### SOURCE EXCERPT
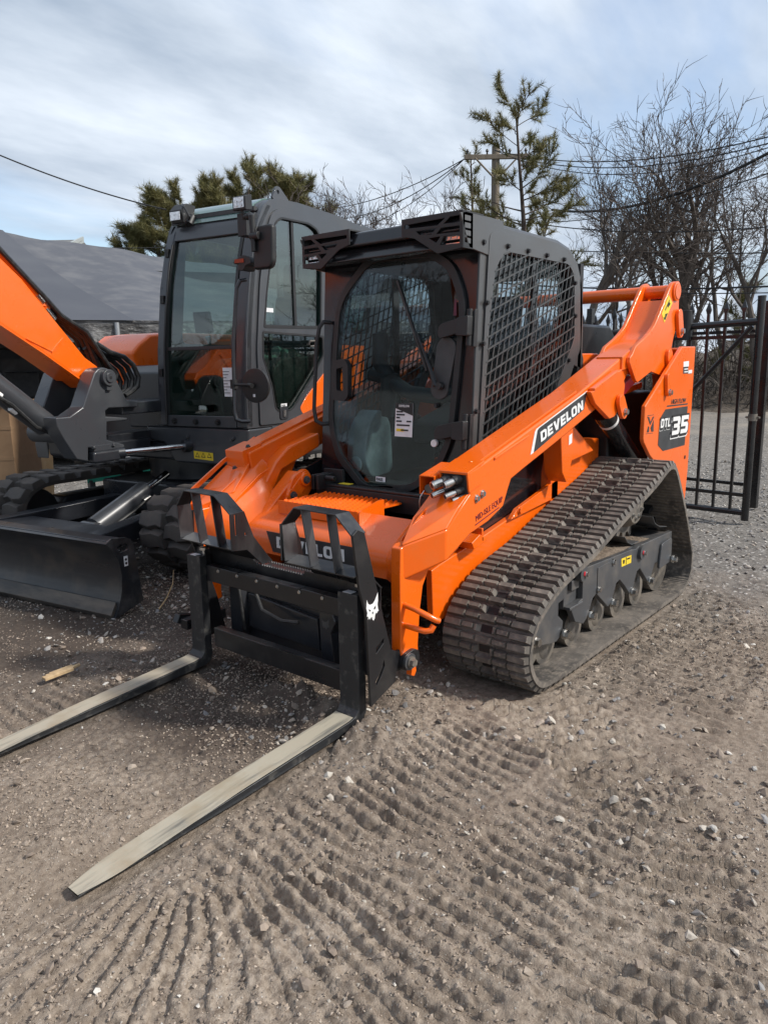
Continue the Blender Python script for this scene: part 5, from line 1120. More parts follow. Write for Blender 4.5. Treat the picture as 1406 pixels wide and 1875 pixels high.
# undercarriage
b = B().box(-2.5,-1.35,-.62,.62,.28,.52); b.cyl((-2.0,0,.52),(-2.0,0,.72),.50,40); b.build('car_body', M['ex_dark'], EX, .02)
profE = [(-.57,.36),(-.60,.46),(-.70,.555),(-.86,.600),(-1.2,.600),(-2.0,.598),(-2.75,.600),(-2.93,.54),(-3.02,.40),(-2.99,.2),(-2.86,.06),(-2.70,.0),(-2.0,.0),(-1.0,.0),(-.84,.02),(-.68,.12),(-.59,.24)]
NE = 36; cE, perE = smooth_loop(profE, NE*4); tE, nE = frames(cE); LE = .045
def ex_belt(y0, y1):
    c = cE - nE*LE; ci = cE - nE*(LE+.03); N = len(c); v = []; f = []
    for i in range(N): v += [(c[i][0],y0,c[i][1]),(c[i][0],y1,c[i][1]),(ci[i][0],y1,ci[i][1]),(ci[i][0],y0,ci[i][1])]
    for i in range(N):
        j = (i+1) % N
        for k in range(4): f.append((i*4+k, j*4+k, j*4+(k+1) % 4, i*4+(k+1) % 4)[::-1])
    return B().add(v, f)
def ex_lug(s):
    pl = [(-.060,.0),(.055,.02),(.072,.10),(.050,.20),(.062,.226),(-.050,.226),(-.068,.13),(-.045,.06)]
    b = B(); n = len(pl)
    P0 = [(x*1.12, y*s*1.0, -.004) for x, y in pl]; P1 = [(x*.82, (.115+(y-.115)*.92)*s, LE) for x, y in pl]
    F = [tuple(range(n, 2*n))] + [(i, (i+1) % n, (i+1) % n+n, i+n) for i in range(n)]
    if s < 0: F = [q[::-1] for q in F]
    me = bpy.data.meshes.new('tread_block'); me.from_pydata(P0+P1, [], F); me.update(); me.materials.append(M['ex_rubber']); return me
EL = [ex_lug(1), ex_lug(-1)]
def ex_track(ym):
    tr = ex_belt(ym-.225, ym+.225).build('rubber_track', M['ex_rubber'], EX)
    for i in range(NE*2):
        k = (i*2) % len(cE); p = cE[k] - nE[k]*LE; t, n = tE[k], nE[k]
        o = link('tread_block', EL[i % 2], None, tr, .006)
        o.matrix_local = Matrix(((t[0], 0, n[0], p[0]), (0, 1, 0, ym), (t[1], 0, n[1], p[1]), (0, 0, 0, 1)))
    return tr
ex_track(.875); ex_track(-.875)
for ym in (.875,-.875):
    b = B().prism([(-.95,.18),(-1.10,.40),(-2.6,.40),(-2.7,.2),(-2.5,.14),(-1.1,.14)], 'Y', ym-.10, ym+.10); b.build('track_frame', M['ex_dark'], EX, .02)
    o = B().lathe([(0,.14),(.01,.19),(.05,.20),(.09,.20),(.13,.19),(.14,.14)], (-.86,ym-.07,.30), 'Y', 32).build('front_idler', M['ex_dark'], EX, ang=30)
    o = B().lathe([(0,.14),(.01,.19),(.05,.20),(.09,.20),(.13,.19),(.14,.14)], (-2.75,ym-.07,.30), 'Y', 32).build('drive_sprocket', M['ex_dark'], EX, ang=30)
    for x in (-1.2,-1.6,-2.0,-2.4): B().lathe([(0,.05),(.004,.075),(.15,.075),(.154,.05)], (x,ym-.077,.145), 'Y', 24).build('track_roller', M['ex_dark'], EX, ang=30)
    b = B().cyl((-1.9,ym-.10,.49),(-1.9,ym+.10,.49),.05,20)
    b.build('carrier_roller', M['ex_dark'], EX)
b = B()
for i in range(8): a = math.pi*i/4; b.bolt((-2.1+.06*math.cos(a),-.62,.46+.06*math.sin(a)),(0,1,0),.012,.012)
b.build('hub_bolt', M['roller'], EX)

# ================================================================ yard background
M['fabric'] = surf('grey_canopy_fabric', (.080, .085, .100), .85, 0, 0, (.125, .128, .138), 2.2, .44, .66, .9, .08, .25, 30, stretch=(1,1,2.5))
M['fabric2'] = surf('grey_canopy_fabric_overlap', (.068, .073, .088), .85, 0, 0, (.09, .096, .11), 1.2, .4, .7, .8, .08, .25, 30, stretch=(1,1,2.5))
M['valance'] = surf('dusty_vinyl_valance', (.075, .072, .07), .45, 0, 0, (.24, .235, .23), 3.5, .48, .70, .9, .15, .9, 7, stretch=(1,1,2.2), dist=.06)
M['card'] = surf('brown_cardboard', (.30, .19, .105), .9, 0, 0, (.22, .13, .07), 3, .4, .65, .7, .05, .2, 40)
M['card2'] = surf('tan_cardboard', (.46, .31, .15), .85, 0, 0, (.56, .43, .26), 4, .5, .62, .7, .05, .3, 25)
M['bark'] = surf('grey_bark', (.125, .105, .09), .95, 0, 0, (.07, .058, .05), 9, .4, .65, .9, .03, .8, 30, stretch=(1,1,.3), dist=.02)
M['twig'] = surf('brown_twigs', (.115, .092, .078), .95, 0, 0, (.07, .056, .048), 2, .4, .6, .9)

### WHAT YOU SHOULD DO
Restate the data above word for word. Skip every picture.

### WRITTEN ANSWER
Continue the Blender Python script for this scene: part 5, from line 1120. More parts follow. Write for Blender 4.5. Treat the picture as 1406 pixels wide and 1875 pixels high.
# undercarriage
b = B().box(-2.5,-1.35,-.62,.62,.28,.52); b.cyl((-2.0,0,.52),(-2.0,0,.72),.50,40); b.build('car_body', M['ex_dark'], EX, .02)
profE = [(-.57,.36),(-.60,.46),(-.70,.555),(-.86,.600),(-1.2,.600),(-2.0,.598),(-2.75,.600),(-2.93,.54),(-3.02,.40),(-2.99,.2),(-2.86,.06),(-2.70,.0),(-2.0,.0),(-1.0,.0),(-.84,.02),(-.68,.12),(-.59,.24)]
NE = 36; cE, perE = smooth_loop(profE, NE*4); tE, nE = frames(cE); LE = .045
def ex_belt(y0, y1):
    c = cE - nE*LE; ci = cE - nE*(LE+.03); N = len(c); v = []; f = []
    for i in range(N): v += [(c[i][0],y0,c[i][1]),(c[i][0],y1,c[i][1]),(ci[i][0],y1,ci[i][1]),(ci[i][0],y0,ci[i][1])]
    for i in range(N):
        j = (i+1) % N
        for k in range(4): f.append((i*4+k, j*4+k, j*4+(k+1) % 4, i*4+(k+1) % 4)[::-1])
    return B().add(v, f)
def ex_lug(s):
    pl = [(-.060,.0),(.055,.02),(.072,.10),(.050,.20),(.062,.226),(-.050,.226),(-.068,.13),(-.045,.06)]
    b = B(); n = len(pl)
    P0 = [(x*1.12, y*s*1.0, -.004) for x, y in pl]; P1 = [(x*.82, (.115+(y-.115)*.92)*s, LE) for x, y in pl]
    F = [tuple(range(n, 2*n))] + [(i, (i+1) % n, (i+1) % n+n, i+n) for i in range(n)]
    if s < 0: F = [q[::-1] for q in F]
    me = bpy.data.meshes.new('tread_block'); me.from_pydata(P0+P1, [], F); me.update(); me.materials.append(M['ex_rubber']); return me
EL = [ex_lug(1), ex_lug(-1)]
def ex_track(ym):
    tr = ex_belt(ym-.225, ym+.225).build('rubber_track', M['ex_rubber'], EX)
    for i in range(NE*2):
        k = (i*2) % len(cE); p = cE[k] - nE[k]*LE; t, n = tE[k], nE[k]
        o = link('tread_block', EL[i % 2], None, tr, .006)
        o.matrix_local = Matrix(((t[0], 0, n[0], p[0]), (0, 1, 0, ym), (t[1], 0, n[1], p[1]), (0, 0, 0, 1)))
    return tr
ex_track(.875); ex_track(-.875)
for ym in (.875,-.875):
    b = B().prism([(-.95,.18),(-1.10,.40),(-2.6,.40),(-2.7,.2),(-2.5,.14),(-1.1,.14)], 'Y', ym-.10, ym+.10); b.build('track_frame', M['ex_dark'], EX, .02)
    o = B().lathe([(0,.14),(.01,.19),(.05,.20),(.09,.20),(.13,.19),(.14,.14)], (-.86,ym-.07,.30), 'Y', 32).build('front_idler', M['ex_dark'], EX, ang=30)
    o = B().lathe([(0,.14),(.01,.19),(.05,.20),(.09,.20),(.13,.19),(.14,.14)], (-2.75,ym-.07,.30), 'Y', 32).build('drive_sprocket', M['ex_dark'], EX, ang=30)
    for x in (-1.2,-1.6,-2.0,-2.4): B().lathe([(0,.05),(.004,.075),(.15,.075),(.154,.05)], (x,ym-.077,.145), 'Y', 24).build('track_roller', M['ex_dark'], EX, ang=30)
    b = B().cyl((-1.9,ym-.10,.49),(-1.9,ym+.10,.49),.05,20)
    b.build('carrier_roller', M['ex_dark'], EX)
b = B()
for i in range(8): a = math.pi*i/4; b.bolt((-2.1+.06*math.cos(a),-.62,.46+.06*math.sin(a)),(0,1,0),.012,.012)
b.build('hub_bolt', M['roller'], EX)

# ================================================================ yard background
M['fabric'] = surf('grey_canopy_fabric', (.080, .085, .100), .85, 0, 0, (.125, .128, .138), 2.2, .44, .66, .9, .08, .25, 30, stretch=(1,1,2.5))
M['fabric2'] = surf('grey_canopy_fabric_overlap', (.068, .073, .088), .85, 0, 0, (.09, .096, .11), 1.2, .4, .7, .8, .08, .25, 30, stretch=(1,1,2.5))
M['valance'] = surf('dusty_vinyl_valance', (.075, .072, .07), .45, 0, 0, (.24, .235, .23), 3.5, .48, .70, .9, .15, .9, 7, stretch=(1,1,2.2), dist=.06)
M['card'] = surf('brown_cardboard', (.30, .19, .105), .9, 0, 0, (.22, .13, .07), 3, .4, .65, .7, .05, .2, 40)
M['card2'] = surf('tan_cardboard', (.46, .31, .15), .85, 0, 0, (.56, .43, .26), 4, .5, .62, .7, .05, .3, 25)
M['bark'] = surf('grey_bark', (.125, .105, .09), .95, 0, 0, (.07, .058, .05), 9, .4, .65, .9, .03, .8, 30, stretch=(1,1,.3), dist=.02)
M['twig'] = surf('brown_twigs', (.115, .092, .078), .95, 0, 0, (.07, .056, .048), 2, .4, .6, .9)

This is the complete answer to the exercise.